Quote, without change, all of the lines that follow.

:::::

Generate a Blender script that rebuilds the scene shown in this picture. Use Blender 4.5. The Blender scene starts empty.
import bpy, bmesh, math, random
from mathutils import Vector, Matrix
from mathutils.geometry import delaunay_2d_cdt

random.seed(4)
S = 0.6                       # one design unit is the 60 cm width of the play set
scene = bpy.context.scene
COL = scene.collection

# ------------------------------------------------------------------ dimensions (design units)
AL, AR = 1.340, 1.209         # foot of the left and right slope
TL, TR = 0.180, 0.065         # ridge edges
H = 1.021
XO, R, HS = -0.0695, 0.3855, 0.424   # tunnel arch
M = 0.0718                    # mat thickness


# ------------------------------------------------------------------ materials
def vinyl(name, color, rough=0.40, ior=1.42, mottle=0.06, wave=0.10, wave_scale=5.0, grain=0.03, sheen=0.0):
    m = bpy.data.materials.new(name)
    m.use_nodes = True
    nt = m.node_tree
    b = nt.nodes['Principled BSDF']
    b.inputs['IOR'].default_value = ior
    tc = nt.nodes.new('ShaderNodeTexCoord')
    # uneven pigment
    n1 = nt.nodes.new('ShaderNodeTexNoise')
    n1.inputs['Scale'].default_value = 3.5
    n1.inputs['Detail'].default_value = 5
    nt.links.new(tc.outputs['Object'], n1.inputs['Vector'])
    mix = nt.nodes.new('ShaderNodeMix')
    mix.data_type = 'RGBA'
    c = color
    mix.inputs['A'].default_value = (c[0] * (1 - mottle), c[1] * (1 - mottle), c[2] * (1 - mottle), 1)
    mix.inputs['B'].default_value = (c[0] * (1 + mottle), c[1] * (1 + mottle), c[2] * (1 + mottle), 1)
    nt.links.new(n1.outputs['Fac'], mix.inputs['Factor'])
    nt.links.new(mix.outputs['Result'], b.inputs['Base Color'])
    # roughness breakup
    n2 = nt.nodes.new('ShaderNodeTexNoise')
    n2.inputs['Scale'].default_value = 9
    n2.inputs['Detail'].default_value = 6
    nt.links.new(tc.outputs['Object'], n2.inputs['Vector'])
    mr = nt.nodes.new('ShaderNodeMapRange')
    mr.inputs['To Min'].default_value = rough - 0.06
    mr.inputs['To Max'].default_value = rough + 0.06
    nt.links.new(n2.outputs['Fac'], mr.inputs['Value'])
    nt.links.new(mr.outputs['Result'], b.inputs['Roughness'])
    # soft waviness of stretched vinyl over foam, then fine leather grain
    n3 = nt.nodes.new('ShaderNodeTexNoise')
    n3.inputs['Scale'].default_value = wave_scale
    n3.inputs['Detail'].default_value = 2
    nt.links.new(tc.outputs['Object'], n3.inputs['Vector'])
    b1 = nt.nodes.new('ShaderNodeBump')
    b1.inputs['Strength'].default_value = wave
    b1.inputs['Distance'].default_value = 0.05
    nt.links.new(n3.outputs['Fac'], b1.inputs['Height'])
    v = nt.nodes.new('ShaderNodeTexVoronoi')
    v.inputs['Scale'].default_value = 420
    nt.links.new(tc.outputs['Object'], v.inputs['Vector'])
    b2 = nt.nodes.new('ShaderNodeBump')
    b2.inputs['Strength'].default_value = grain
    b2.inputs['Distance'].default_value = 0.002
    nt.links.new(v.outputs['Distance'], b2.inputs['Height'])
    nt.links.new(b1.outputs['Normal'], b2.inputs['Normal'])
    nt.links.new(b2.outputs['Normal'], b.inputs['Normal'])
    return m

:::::

**Correct answer**:
Generate a Blender script that rebuilds the scene shown in this picture. Use Blender 4.5. The Blender scene starts empty.
import bpy, bmesh, math, random
from mathutils import Vector, Matrix
from mathutils.geometry import delaunay_2d_cdt

random.seed(4)
S = 0.6                       # one design unit is the 60 cm width of the play set
scene = bpy.context.scene
COL = scene.collection

# ------------------------------------------------------------------ dimensions (design units)
AL, AR = 1.340, 1.209         # foot of the left and right slope
TL, TR = 0.180, 0.065         # ridge edges
H = 1.021
XO, R, HS = -0.0695, 0.3855, 0.424   # tunnel arch
M = 0.0718                    # mat thickness


# ------------------------------------------------------------------ materials
def vinyl(name, color, rough=0.40, ior=1.42, mottle=0.06, wave=0.10, wave_scale=5.0, grain=0.03, sheen=0.0):
    m = bpy.data.materials.new(name)
    m.use_nodes = True
    nt = m.node_tree
    b = nt.nodes['Principled BSDF']
    b.inputs['IOR'].default_value = ior
    tc = nt.nodes.new('ShaderNodeTexCoord')
    # uneven pigment
    n1 = nt.nodes.new('ShaderNodeTexNoise')
    n1.inputs['Scale'].default_value = 3.5
    n1.inputs['Detail'].default_value = 5
    nt.links.new(tc.outputs['Object'], n1.inputs['Vector'])
    mix = nt.nodes.new('ShaderNodeMix')
    mix.data_type = 'RGBA'
    c = color
    mix.inputs['A'].default_value = (c[0] * (1 - mottle), c[1] * (1 - mottle), c[2] * (1 - mottle), 1)
    mix.inputs['B'].default_value = (c[0] * (1 + mottle), c[1] * (1 + mottle), c[2] * (1 + mottle), 1)
    nt.links.new(n1.outputs['Fac'], mix.inputs['Factor'])
    nt.links.new(mix.outputs['Result'], b.inputs['Base Color'])
    # roughness breakup
    n2 = nt.nodes.new('ShaderNodeTexNoise')
    n2.inputs['Scale'].default_value = 9
    n2.inputs['Detail'].default_value = 6
    nt.links.new(tc.outputs['Object'], n2.inputs['Vector'])
    mr = nt.nodes.new('ShaderNodeMapRange')
    mr.inputs['To Min'].default_value = rough - 0.06
    mr.inputs['To Max'].default_value = rough + 0.06
    nt.links.new(n2.outputs['Fac'], mr.inputs['Value'])
    nt.links.new(mr.outputs['Result'], b.inputs['Roughness'])
    # soft waviness of stretched vinyl over foam, then fine leather grain
    n3 = nt.nodes.new('ShaderNodeTexNoise')
    n3.inputs['Scale'].default_value = wave_scale
    n3.inputs['Detail'].default_value = 2
    nt.links.new(tc.outputs['Object'], n3.inputs['Vector'])
    b1 = nt.nodes.new('ShaderNodeBump')
    b1.inputs['Strength'].default_value = wave
    b1.inputs['Distance'].default_value = 0.05
    nt.links.new(n3.outputs['Fac'], b1.inputs['Height'])
    v = nt.nodes.new('ShaderNodeTexVoronoi')
    v.inputs['Scale'].default_value = 420
    nt.links.new(tc.outputs['Object'], v.inputs['Vector'])
    b2 = nt.nodes.new('ShaderNodeBump')
    b2.inputs['Strength'].default_value = grain
    b2.inputs['Distance'].default_value = 0.002
    nt.links.new(v.outputs['Distance'], b2.inputs['Height'])
    nt.links.new(b1.outputs['Normal'], b2.inputs['Normal'])
    nt.links.new(b2.outputs['Normal'], b.inputs['Normal'])
    return m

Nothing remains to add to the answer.